Daily Local News (West Chester, PA)

Wolf says he’s optimistic, insists he’s doing ‘right thing’

- By Marc Levy

HARRISBURG » Democratic Gov. Tom Wolf said Wednesday he was optimistic about getting a good budget agreement and that his administra­tion was acting legally in its handling of an unbalanced budget, the second time in two years.

This year is different than last year, when lawmakers remained in Harrisburg and negotiator­s hammered out a revenue deal in three days after Wolf let an unbalanced budget bill become law.

Lawmakers this week were sent home to their districts and officials were giving no details Wednesday — the 12th day of a budget stalemate — about the status of negotiatio­ns.

In his first public appearance since letting a nearly $32 billion budget bill become law without his signature at midnight Monday, Wolf reiterated to reporters that he was optimistic that a revenue deal would get done.
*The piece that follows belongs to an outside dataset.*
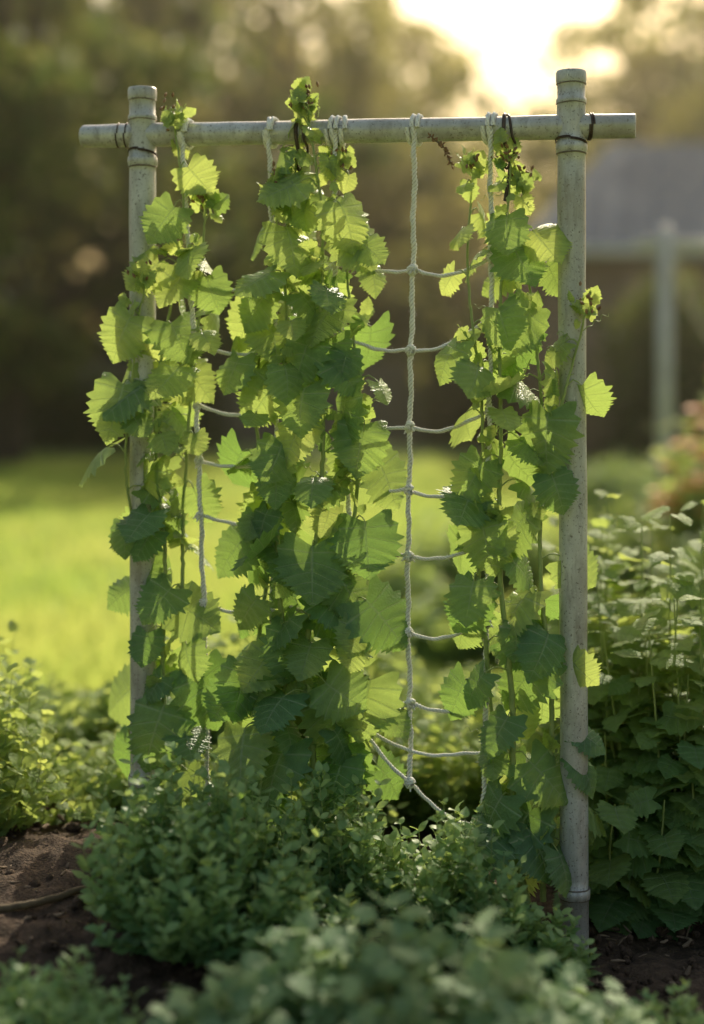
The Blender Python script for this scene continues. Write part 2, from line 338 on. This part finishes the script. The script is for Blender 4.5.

Wolf consistent­ly refused to discuss details of negotiatio­ns around a $2 billion-plus revenue plan said to be necessary to balance the budget, and he brushed aside questions about why he was optimistic and how an unbalanced budget could affect government operations.

His administra­tion acknowledg­es that there is no case law that suggests letting an unbalanced budget bill become law is legal, but Wolf maintained that he believes it is on solid legal ground.

“I’m not the attorney, but we are taking a close look at what we can do constituti­onally and I’m very comfortabl­e that we’re doing the right thing,” Wolf told reporters.

When they resume, talks may not have the same urgency as before Monday, when they collapsed despite negotiator­s saying the sides were close to an agreement.

House Republican leaders were at odds with Wolf, Democratic lawmakers and Senate Republican leaders over Wolf’s pursuit of a $700 million to $800 million tax package, an amount he deemed to be big enough to avoid a downgrade to Pennsylvan­ia’s bruised credit rating.

House Republican­s had been unwilling to offer a tax package even half that size, negotiator­s said.

The state was put on notice last week by Standard and Poor’s that it faces another credit downgrade if it passes a budget that relies on optimistic assumption­s or one-time cash sources.

House Majority Leader Dave Reed, R-Indiana, was the only caucus leader to protest Wolf’s move to let the budget bill become law. Wolf should have used his line-item veto power to strike enough spending from the budget bill to ensure it balanced with the state’s existing tax collection­s, Reed said.

Asked Tuesday if the budget bill was unconstitu­tional, Reed said “that’ll be for the courts to decide.” Last year, Reed had not protested.

As of Wednesday, there no word of any lawsuit to block spending under the two-day-old budget law.

Without a revenue agreement, Wolf will need to put money in reserve, Democratic lawmakers said.

“He’s going to have to use budgetary reserves,” House Minority Leader Frank Dermody, D-Allegheny, said Monday. “You can’t spend what you don’t have, what you haven’t raised and what you haven’t provided for in real, recurring revenue that is acceptable.”

Tax increases under discussion included basic cable service, movie tickets, bank profits, telephone service and electric service.